La oposición dura, en cambio, solo debía evitar el error. No necesitaba persuadir; le bastaba con contrastar. Así, la elección dejó de ser competitiva en sentido estricto mucho antes de la jornada electoral. El resultado fue la formalización de un desenlace que el país ya había intuido.
Este tipo de victorias no inaugura ciclos luminosos; clausura ciclos agotados. Y eso explica también la velocidad con la que llegaron las felicitaciones internacionales.
El reconocimiento como antídoto contra la incertidumbre
Estados Unidos, a través del secretario de Estado Marco Rubio; la OEA; presidentes y ex presidentes de América Latina, desde Javier Milei hasta Guillermo Lasso, desde Santiago Peña hasta Rodrigo Chaves, coincidieron en algo esencial: reconocer rápidamente al vencedor. No se trata de afinidad ideológica, sino de cálculo político. El costo de no reconocer era mayor que el de reconocer.
En una región acostumbrada a la ambigüedad poselectoral, Chile ofreció una escena poco frecuente: derrota clara, victoria amplia y reconocimiento inmediato, incluso por parte de la candidata vencida. Ese gesto de Jeannette Jara, más que una cortesía, fue una admisión tácita de que el juego había concluido. No había margen para impugnaciones ni relatos alternativos.
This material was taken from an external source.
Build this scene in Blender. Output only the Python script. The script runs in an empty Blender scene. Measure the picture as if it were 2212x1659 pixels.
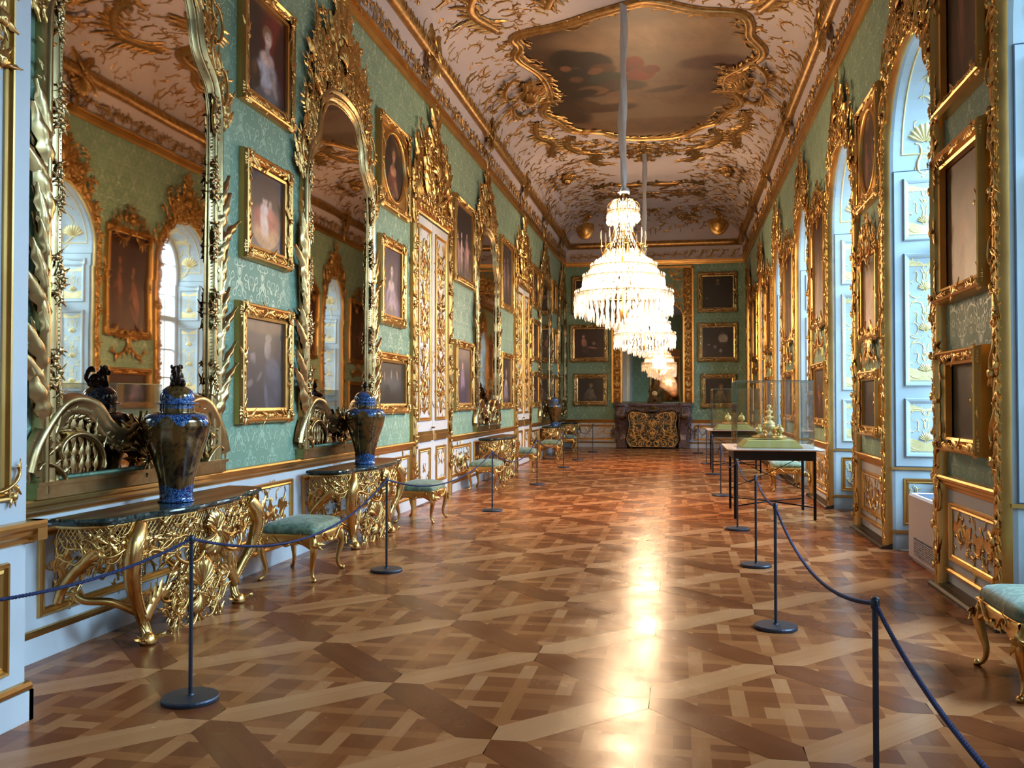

Kast logró imponerse en bastiones tradicionales de la izquierda, especialmente en comunas populares y distritos donde antes predominaban.
El peso de la historia
Hay, sin embargo, un dato que incomoda y no debe minimizarse: José Antonio Kast es el primer dirigente identificado abiertamente con el pinochetismo que llega a La Moneda por la vía democrática. Ese hecho, por sí solo, obliga a una vigilancia cívica permanente. La democracia no se agota en el voto; se sostiene en el respeto a las instituciones, a las libertades y a los límites del poder.
Pero reducir este resultado a una nostalgia autoritaria sería intelectualmente perezoso. Lo que ocurrió en Chile no fue una reivindicación del pasado, sino una sanción al presente. El electorado no votó por Pinochet; votó contra el desorden percibido. Y esa distinción, aunque incómoda, es crucial para entender el momento.
Gobernar sin mayoría
Kast asumirá el 11 de marzo con un Congreso fragmentado y sin mayorías. Ese será el verdadero examen de su liderazgo. La tentación de gobernar desde la confrontación existe, pero el incentivo racional apunta en otra dirección: moderación táctica, negociación selectiva, administración cuidadosa del capital político inicial.
La izquierda, por su parte, enfrenta su propio dilema: cooperar para preservar la gobernabilidad o bloquear para acelerar el desgaste. Ambas opciones tienen costos. Y en ese equilibrio se jugará no solo el futuro del gobierno de Kast, sino la estabilidad democrática del país.
Epílogo
Chile no ha girado tanto ideológicamente como emocionalmente. Ha votado desde el cansancio, no desde la convicción doctrinaria. Ese tipo de voto es poderoso, pero volátil. Premia rápido y castiga con la misma velocidad.
Las democracias no mueren necesariamente por los extremos; a veces se erosionan por la incapacidad de los proyectos moderados de ofrecer resultados tangibles. Cuando la esperanza se diluye, el riesgo parece orden. Y entonces, como tantas veces en la historia latinoamericana, el péndulo vuelve a oscilar.
La pregunta, entonces, ya no es por qué ganó Kast.
La pregunta es si Chile y su nueva dirigencia aprenderán algo de este cansancio antes de que el escenario político vuelva a girar.